SH23A-2435
Towards a Global Model of Equilibrium Solar Behavior: the Tachocline as a trans-Alfenic Feature

Tuesday, 15 December 2015
Poster Hall (Moscone South)
Lee Gunderson, Princeton University, Princeton, NJ, United States
Abstract:
Observations and simulations suggest that thermal wind balance holds to lowest order in the solar convection zone (SCZ), and an analytic model of solar rotation has been developed by further assuming a functional relationship between the entropy and rotation. Below the SCZ, analytic arguments and simulations have implicated the necessity of a large poloidal field in the deep solar interior for the thin structure of the tachocline.

We seek to unify these pictures and find a global equilibrium base state of solar behavior by starting from the exact solution to axisymmetric ideal MHD, the generalized Grad-Shafranov equation, thereby including magnetic field and poloidal flow from the onset. We find that a tachocline-like structure naturally arises as an equilibrium feature if the poloidal Alfvénic Mach number approaches unity near the bottom of the SCZ.

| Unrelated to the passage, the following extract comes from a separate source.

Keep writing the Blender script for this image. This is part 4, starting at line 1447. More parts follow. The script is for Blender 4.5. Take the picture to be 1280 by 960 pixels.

FLOW, a code developed to analyze tokamak equilibrium with arbitrary flow, has been adapted for use in the solar regime and used to examine effects of magnetic field and meridional flow. The next steps include constructing a global equilibrium and establishing linear stability. Considering slow perturbations to equilibrium by transport and dissipation provides connections to global solar cycle models (e.g. Babcock-Leighton dynamos).